Barry Gifford is an American author, poet, and screenwriter known for his distinctive mix of American landscapes and film noir- and Beat Generation-influenced literary madness.
He is described by Patrick Beach as being "like if John Updike had an evil twin that grew up on the wrong side of the tracks and wrote funny..."He is best known for his series of novels about Sailor and Lula, two sex-driven, star-crossed protagonists on the road. The first of the series, Wild at Heart, was adapted by director David Lynch for the 1990 film of the same title. Gifford went on to write the screenplay for Lost Highway with Lynch. Much of Gifford's work is nonfiction.
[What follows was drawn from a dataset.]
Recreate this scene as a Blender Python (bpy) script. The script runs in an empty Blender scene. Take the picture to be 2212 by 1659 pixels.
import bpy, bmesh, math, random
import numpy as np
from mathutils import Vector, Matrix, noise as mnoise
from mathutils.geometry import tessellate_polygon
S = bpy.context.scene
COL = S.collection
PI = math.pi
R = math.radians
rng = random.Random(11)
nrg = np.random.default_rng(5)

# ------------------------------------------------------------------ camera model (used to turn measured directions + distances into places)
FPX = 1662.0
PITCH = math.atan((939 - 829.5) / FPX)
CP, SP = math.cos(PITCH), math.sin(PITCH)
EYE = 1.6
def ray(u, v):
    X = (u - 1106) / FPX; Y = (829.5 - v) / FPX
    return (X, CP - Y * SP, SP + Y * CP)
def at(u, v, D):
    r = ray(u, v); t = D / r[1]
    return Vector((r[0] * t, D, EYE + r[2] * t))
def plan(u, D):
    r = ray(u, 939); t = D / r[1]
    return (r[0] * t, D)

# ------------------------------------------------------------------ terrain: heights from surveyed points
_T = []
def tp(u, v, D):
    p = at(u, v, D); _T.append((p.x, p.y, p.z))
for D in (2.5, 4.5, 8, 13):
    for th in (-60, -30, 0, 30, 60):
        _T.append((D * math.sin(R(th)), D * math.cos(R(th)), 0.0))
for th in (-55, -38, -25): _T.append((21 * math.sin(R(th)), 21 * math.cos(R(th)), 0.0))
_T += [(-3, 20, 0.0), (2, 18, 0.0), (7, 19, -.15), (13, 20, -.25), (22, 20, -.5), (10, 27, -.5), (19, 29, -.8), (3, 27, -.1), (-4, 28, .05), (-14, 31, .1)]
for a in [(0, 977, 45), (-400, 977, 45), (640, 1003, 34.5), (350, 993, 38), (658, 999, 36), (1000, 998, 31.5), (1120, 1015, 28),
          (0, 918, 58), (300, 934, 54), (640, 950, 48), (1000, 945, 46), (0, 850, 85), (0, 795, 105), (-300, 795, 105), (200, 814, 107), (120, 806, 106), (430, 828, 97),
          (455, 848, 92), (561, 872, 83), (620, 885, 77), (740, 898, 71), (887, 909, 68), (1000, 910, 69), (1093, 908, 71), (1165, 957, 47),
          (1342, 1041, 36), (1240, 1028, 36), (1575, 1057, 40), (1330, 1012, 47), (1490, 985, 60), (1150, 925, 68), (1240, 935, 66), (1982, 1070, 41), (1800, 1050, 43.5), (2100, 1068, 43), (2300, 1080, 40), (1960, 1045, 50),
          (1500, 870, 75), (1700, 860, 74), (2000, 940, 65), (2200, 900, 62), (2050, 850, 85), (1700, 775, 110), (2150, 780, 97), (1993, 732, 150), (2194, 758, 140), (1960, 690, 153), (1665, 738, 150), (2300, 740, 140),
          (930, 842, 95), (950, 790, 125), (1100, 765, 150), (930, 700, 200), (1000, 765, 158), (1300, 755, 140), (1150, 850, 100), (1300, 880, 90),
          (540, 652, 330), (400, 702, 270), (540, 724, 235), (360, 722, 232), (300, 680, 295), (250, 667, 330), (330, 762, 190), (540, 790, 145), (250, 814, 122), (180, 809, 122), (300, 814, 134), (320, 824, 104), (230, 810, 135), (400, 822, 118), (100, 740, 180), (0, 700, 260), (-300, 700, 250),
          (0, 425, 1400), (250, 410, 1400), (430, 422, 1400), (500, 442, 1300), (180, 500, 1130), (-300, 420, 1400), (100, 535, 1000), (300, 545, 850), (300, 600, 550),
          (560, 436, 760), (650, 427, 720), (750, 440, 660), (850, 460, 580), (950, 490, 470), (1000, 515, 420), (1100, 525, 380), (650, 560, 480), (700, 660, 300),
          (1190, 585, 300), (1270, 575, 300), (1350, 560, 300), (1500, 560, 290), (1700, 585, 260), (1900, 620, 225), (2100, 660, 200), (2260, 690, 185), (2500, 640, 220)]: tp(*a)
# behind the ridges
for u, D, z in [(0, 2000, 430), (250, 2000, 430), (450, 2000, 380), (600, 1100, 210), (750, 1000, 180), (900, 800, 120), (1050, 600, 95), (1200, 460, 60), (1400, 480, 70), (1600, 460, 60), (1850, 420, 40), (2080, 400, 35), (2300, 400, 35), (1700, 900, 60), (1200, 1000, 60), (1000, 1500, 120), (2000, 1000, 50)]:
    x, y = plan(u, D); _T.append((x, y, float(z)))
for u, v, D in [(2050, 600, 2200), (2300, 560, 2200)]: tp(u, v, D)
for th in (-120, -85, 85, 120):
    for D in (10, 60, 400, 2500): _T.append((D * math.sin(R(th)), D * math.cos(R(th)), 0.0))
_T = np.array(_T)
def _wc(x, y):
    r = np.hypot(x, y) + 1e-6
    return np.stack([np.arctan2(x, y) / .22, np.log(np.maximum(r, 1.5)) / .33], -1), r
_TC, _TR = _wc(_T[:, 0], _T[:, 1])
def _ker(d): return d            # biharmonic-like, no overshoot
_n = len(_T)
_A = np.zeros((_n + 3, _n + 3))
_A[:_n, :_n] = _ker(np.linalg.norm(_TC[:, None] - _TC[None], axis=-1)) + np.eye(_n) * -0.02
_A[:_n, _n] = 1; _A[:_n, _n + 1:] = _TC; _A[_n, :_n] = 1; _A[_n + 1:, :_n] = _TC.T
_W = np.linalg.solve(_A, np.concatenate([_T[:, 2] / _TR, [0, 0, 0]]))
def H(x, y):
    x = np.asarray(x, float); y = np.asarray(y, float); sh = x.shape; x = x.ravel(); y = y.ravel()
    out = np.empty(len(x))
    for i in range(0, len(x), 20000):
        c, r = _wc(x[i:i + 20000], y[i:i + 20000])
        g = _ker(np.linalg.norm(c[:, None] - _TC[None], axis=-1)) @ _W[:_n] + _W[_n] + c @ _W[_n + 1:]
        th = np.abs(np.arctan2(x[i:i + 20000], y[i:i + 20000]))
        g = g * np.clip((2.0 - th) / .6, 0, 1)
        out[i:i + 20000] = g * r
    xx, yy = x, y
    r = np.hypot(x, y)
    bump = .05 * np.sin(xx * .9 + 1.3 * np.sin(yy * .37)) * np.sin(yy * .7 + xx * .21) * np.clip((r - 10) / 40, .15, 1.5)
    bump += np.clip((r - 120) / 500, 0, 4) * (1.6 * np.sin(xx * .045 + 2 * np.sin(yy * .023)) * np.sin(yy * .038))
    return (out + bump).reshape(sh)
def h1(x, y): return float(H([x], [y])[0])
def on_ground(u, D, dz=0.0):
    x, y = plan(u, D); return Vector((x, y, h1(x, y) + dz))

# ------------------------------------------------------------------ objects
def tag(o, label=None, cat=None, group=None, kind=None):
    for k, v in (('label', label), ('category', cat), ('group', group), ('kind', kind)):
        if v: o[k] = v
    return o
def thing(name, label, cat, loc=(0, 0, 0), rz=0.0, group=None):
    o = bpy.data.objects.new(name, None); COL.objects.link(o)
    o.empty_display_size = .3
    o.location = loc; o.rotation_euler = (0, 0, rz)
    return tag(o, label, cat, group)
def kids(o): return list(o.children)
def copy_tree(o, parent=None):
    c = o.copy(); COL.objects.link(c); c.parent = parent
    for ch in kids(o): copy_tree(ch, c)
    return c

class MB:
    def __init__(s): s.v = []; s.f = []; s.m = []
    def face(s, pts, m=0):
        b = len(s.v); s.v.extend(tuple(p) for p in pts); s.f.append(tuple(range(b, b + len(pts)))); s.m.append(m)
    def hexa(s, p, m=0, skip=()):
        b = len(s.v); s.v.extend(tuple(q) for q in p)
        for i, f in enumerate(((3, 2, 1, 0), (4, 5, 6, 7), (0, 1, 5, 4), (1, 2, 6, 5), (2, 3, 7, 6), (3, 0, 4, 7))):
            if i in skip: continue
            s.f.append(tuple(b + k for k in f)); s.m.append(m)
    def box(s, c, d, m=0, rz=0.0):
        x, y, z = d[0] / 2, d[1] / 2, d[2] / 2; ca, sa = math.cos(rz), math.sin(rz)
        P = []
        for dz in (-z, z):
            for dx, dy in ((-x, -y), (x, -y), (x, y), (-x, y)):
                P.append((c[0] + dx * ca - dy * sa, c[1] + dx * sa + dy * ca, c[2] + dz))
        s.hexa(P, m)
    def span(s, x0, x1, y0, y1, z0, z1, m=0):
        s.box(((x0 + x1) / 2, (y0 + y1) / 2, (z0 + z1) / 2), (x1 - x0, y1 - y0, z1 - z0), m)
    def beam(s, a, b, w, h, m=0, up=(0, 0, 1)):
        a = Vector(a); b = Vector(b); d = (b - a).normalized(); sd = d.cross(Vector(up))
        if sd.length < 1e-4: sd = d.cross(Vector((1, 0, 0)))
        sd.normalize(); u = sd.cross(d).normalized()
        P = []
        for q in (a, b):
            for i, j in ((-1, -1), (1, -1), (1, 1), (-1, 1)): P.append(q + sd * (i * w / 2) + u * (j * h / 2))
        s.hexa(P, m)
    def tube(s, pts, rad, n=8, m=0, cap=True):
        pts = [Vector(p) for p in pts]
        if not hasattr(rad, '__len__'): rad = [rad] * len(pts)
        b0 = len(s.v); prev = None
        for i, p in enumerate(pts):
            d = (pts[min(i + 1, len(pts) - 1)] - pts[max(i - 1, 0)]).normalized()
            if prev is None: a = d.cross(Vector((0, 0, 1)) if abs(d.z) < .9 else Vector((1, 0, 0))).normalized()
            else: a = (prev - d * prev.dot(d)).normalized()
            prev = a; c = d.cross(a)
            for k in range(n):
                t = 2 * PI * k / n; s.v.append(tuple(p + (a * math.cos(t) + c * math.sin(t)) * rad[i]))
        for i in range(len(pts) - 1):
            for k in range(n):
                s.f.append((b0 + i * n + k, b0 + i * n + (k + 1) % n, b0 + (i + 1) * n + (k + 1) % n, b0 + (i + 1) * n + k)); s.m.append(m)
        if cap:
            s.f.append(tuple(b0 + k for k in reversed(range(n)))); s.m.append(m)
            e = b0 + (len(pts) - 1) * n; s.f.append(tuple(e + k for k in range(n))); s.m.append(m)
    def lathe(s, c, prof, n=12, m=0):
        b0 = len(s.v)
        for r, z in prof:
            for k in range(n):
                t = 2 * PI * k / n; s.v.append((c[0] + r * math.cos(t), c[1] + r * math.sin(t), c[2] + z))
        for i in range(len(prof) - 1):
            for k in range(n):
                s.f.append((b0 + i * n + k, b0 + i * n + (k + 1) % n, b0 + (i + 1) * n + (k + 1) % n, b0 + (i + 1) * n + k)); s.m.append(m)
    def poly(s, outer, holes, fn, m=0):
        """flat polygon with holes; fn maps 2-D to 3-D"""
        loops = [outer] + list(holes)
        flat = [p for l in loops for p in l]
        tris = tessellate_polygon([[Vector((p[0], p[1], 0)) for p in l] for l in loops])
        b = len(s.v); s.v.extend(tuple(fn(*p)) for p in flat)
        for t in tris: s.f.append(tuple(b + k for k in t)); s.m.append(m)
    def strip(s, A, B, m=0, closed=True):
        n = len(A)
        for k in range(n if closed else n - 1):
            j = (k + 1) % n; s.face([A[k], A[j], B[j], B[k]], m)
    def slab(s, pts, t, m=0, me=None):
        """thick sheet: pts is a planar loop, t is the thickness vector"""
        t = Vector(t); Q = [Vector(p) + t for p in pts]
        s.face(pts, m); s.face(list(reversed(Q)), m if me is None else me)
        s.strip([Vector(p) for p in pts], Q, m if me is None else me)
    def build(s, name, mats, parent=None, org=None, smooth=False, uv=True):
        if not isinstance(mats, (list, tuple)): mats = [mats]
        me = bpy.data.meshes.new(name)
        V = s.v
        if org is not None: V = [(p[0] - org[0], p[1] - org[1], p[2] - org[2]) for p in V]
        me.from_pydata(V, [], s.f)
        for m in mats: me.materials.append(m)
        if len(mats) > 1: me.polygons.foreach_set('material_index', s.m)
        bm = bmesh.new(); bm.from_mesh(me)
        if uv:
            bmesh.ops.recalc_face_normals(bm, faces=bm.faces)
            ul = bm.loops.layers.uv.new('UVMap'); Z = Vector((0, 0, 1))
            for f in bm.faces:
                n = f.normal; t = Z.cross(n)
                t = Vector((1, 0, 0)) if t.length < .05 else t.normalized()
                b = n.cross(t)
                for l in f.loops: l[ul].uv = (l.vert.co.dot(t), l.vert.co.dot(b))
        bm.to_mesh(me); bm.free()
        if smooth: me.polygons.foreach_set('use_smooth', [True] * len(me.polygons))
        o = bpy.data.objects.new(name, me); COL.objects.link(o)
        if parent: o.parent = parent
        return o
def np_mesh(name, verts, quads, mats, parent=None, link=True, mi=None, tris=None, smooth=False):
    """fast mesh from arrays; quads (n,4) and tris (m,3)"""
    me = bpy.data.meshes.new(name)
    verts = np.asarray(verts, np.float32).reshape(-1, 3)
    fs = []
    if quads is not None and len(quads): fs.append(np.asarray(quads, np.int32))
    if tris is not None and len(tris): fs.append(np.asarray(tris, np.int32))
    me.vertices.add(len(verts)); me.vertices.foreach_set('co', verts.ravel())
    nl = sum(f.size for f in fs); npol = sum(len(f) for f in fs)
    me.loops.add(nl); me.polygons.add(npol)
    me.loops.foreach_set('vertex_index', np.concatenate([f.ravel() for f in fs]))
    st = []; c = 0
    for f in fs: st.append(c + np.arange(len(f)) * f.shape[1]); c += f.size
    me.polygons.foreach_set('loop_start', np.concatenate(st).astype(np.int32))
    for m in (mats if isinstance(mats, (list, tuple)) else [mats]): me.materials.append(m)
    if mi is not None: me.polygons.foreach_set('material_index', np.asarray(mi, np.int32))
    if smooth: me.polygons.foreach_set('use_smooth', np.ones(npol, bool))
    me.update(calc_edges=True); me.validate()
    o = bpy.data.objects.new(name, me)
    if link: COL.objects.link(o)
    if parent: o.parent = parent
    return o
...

I didn't go seeking this collection but it was a serendipitous find in a Free Book Library in the neighborhood, the kind I've given up on as they usually hold dreck by James Patterson, Nora Roberts and others of that ilk. Somebody made the mistake of putting a great piece of story telling out finally. Although I was a big fan of David Lynch's "Wild At Heart" based on Giffords' characters Sailor And Lulu I never quite new where he fit in the world of contemporary fiction - after reading the opening story for which the collection is named I realized he's just a stone cold story teller.
Decadent Egyptian King Farouk, Paul Klee bothering another painter, men who get kissed by strangers for being 'a martini man', naked pictures of women, an Italian soap opera actor, and an old mobster in Cuba.
Calmer than I expected from Gifford, but alright.
Interesting note about Gifford, even though some of his favorite settings are bordertowns and Texas and places like the San Antonio airport, you can't buy his books anywhere around here. As someone who is thrilled by the Gifford-scripted 'Lost Highway' and likes to laugh at the movie 'Wild At Heart', I've been looking for his work for a while. I finally found this slim book of stories for a buck yesterday.
Also:
Stories about artists traveling in Africa, carrying a valise, dining in cafes, delicately describing the local prostitutes, exhaustive updates on how long the narrator was in bed and his health in relation to the local climate... this type of story makes me vomit blood.
In fact, anything about Europeans or Americans touring any country that is not their own should never be written, read, or thought about for the rest of time.
Examples: 'Tender Is The Night', 'The Immoralist', 'The Sheltering Sky', 'The Darjeeling Limited' AWFUL JUST AWFUL QUIT IT.
Aside from a few of his books being source material for some of Lynch's films (Wild at Heart and Lost Highway), I had no other motives for reading this. I wasn't really that surprised at my own disappointment. All I can remember of this book is how much it sounded like a bunch of watered down, neo-modernism.
I also recently re read this book. It was interesting and different than the other books of his that I have read. It was a bunch of short stories and I enjoyed them all.